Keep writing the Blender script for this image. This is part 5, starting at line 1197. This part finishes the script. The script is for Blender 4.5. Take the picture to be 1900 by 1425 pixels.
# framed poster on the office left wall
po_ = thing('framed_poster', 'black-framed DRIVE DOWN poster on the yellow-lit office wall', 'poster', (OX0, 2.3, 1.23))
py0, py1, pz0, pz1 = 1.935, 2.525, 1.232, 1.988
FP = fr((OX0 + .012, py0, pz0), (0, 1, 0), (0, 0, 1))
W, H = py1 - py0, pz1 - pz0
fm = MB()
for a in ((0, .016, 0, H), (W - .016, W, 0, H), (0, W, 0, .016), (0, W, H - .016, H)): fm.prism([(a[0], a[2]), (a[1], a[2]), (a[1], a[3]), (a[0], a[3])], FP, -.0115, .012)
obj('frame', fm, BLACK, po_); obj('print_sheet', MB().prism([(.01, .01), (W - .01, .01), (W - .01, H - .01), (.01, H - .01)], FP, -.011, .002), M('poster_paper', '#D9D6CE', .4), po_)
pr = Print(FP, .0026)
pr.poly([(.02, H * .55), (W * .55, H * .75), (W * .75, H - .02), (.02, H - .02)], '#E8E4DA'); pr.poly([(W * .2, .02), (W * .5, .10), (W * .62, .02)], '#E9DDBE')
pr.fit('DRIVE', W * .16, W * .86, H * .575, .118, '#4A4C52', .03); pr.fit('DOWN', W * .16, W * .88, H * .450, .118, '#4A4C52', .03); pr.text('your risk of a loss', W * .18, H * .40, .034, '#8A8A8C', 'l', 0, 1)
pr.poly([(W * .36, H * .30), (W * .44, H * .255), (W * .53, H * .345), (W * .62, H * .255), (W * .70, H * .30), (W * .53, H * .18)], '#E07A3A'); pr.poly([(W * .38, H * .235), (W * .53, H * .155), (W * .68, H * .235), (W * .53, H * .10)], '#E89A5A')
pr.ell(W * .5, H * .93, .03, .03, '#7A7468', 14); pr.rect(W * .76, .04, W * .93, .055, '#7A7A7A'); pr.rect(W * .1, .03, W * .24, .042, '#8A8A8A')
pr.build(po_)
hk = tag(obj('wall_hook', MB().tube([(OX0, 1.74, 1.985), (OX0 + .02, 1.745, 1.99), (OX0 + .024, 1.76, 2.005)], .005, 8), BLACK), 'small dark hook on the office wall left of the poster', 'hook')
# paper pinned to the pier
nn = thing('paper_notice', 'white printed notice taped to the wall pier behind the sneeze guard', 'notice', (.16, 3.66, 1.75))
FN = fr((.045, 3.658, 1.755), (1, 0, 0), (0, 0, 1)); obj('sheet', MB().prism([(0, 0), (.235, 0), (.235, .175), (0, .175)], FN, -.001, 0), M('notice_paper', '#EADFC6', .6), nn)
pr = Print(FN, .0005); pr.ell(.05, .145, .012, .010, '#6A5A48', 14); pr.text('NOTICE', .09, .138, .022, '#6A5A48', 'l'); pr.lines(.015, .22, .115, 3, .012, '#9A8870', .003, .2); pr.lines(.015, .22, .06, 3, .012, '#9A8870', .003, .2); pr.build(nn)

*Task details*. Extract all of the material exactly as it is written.

*Result for this task*.
Keep writing the Blender script for this image. This is part 5, starting at line 1197. This part finishes the script. The script is for Blender 4.5. Take the picture to be 1900 by 1425 pixels.
# framed poster on the office left wall
po_ = thing('framed_poster', 'black-framed DRIVE DOWN poster on the yellow-lit office wall', 'poster', (OX0, 2.3, 1.23))
py0, py1, pz0, pz1 = 1.935, 2.525, 1.232, 1.988
FP = fr((OX0 + .012, py0, pz0), (0, 1, 0), (0, 0, 1))
W, H = py1 - py0, pz1 - pz0
fm = MB()
for a in ((0, .016, 0, H), (W - .016, W, 0, H), (0, W, 0, .016), (0, W, H - .016, H)): fm.prism([(a[0], a[2]), (a[1], a[2]), (a[1], a[3]), (a[0], a[3])], FP, -.0115, .012)
obj('frame', fm, BLACK, po_); obj('print_sheet', MB().prism([(.01, .01), (W - .01, .01), (W - .01, H - .01), (.01, H - .01)], FP, -.011, .002), M('poster_paper', '#D9D6CE', .4), po_)
pr = Print(FP, .0026)
pr.poly([(.02, H * .55), (W * .55, H * .75), (W * .75, H - .02), (.02, H - .02)], '#E8E4DA'); pr.poly([(W * .2, .02), (W * .5, .10), (W * .62, .02)], '#E9DDBE')
pr.fit('DRIVE', W * .16, W * .86, H * .575, .118, '#4A4C52', .03); pr.fit('DOWN', W * .16, W * .88, H * .450, .118, '#4A4C52', .03); pr.text('your risk of a loss', W * .18, H * .40, .034, '#8A8A8C', 'l', 0, 1)
pr.poly([(W * .36, H * .30), (W * .44, H * .255), (W * .53, H * .345), (W * .62, H * .255), (W * .70, H * .30), (W * .53, H * .18)], '#E07A3A'); pr.poly([(W * .38, H * .235), (W * .53, H * .155), (W * .68, H * .235), (W * .53, H * .10)], '#E89A5A')
pr.ell(W * .5, H * .93, .03, .03, '#7A7468', 14); pr.rect(W * .76, .04, W * .93, .055, '#7A7A7A'); pr.rect(W * .1, .03, W * .24, .042, '#8A8A8A')
pr.build(po_)
hk = tag(obj('wall_hook', MB().tube([(OX0, 1.74, 1.985), (OX0 + .02, 1.745, 1.99), (OX0 + .024, 1.76, 2.005)], .005, 8), BLACK), 'small dark hook on the office wall left of the poster', 'hook')
# paper pinned to the pier
nn = thing('paper_notice', 'white printed notice taped to the wall pier behind the sneeze guard', 'notice', (.16, 3.66, 1.75))
FN = fr((.045, 3.658, 1.755), (1, 0, 0), (0, 0, 1)); obj('sheet', MB().prism([(0, 0), (.235, 0), (.235, .175), (0, .175)], FN, -.001, 0), M('notice_paper', '#EADFC6', .6), nn)
pr = Print(FN, .0005); pr.ell(.05, .145, .012, .010, '#6A5A48', 14); pr.text('NOTICE', .09, .138, .022, '#6A5A48', 'l'); pr.lines(.015, .22, .115, 3, .012, '#9A8870', .003, .2); pr.lines(.015, .22, .06, 3, .012, '#9A8870', .003, .2); pr.build(nn)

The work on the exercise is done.